## [SET TASK]
Examine each line of the data. Copy those that contain the string "objects".

## [SUPPLIED RECORDS]

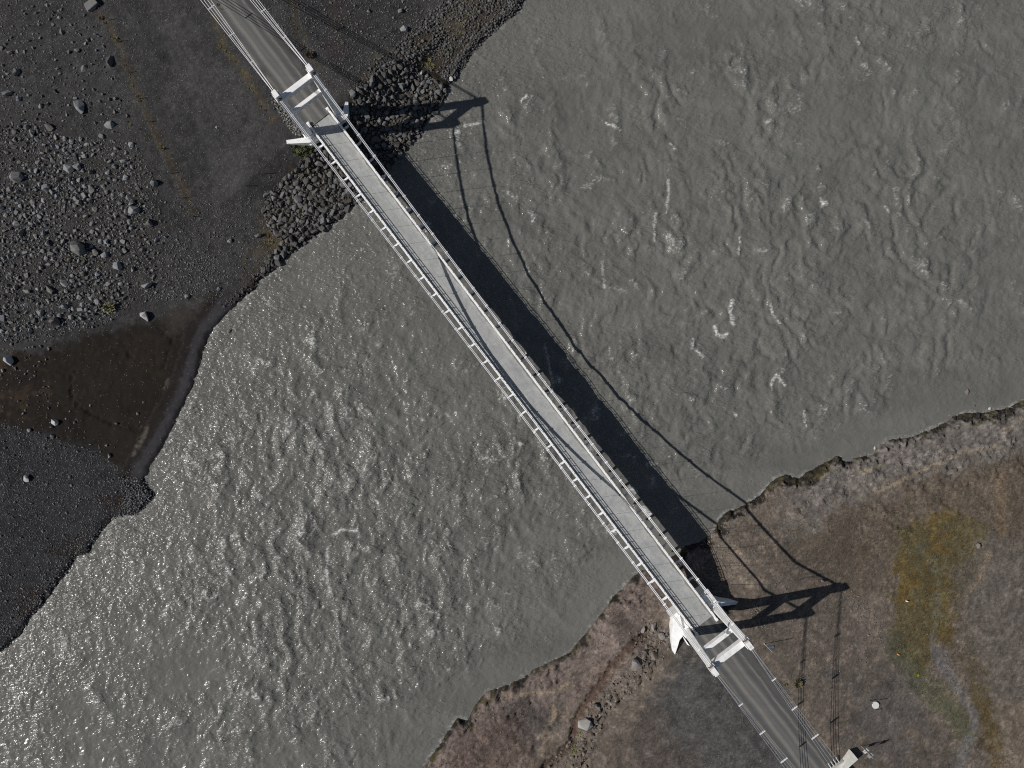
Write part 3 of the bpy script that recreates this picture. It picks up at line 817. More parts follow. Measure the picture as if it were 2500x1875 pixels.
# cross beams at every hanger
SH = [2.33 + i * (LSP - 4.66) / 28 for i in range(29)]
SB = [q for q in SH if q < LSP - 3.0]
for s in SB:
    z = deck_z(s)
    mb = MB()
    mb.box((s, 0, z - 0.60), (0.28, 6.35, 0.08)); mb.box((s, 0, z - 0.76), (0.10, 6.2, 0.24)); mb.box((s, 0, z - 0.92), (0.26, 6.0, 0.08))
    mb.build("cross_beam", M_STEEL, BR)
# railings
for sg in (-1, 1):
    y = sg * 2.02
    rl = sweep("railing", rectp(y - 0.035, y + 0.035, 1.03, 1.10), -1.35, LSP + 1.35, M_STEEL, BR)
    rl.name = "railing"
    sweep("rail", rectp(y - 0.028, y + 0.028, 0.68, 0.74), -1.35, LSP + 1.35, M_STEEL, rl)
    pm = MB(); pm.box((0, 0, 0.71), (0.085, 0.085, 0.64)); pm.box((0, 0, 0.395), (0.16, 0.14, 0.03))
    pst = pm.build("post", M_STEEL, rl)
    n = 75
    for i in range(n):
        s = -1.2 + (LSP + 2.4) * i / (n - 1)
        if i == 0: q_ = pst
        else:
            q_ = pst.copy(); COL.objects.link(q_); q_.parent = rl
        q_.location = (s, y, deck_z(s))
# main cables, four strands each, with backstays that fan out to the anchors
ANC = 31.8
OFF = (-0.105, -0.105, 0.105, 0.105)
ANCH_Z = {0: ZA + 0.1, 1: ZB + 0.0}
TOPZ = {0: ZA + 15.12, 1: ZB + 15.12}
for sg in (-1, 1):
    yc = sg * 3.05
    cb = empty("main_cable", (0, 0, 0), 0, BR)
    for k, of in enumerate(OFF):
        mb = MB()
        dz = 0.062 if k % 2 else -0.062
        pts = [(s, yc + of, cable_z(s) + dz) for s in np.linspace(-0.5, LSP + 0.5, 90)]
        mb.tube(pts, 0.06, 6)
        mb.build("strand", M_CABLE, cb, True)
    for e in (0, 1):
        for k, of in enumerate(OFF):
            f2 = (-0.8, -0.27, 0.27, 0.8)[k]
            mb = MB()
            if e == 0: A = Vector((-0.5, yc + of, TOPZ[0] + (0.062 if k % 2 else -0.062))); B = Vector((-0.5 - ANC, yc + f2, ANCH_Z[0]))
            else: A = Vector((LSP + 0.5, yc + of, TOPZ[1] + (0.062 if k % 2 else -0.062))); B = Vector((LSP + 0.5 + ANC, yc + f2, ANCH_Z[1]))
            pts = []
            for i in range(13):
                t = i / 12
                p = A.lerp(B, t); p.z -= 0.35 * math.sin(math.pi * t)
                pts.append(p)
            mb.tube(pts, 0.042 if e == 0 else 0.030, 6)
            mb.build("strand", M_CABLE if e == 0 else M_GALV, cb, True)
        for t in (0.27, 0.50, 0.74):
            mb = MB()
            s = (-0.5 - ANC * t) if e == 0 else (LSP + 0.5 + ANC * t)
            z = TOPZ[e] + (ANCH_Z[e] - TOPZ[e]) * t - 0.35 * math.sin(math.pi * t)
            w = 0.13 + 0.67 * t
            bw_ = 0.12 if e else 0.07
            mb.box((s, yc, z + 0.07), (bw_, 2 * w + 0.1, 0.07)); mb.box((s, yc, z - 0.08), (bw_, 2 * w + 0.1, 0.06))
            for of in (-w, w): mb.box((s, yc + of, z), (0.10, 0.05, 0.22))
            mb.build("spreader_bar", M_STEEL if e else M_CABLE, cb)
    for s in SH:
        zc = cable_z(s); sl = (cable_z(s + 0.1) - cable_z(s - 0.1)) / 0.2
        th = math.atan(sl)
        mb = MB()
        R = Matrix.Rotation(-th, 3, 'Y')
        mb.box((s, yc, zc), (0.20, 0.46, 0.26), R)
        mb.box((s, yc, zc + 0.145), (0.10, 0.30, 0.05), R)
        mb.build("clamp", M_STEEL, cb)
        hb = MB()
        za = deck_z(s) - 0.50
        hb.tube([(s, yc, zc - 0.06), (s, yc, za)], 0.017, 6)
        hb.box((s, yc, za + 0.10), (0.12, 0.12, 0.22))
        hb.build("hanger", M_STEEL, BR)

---

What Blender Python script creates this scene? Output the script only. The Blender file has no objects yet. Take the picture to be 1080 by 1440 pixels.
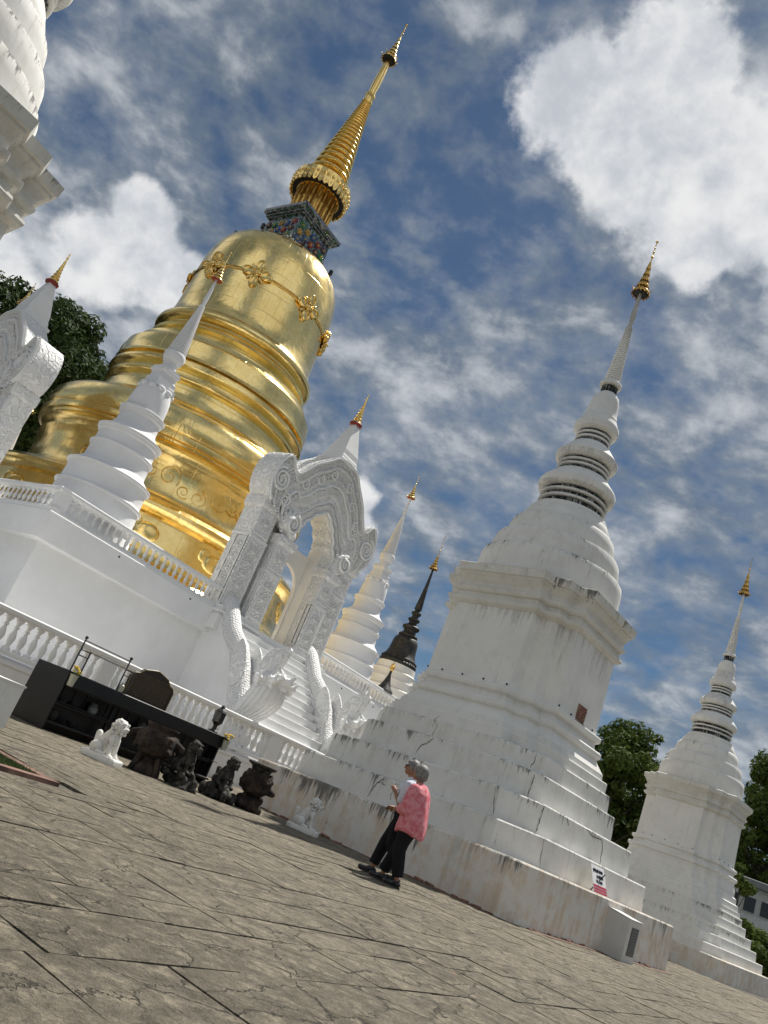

## [SOLUTION]
            q_ = pst.copy(); COL.objects.link(q_); q_.parent = rl
What Blender Python script creates this scene? Output the script only. The Blender file has no objects yet. Take the picture to be 1080 by 1440 pixels.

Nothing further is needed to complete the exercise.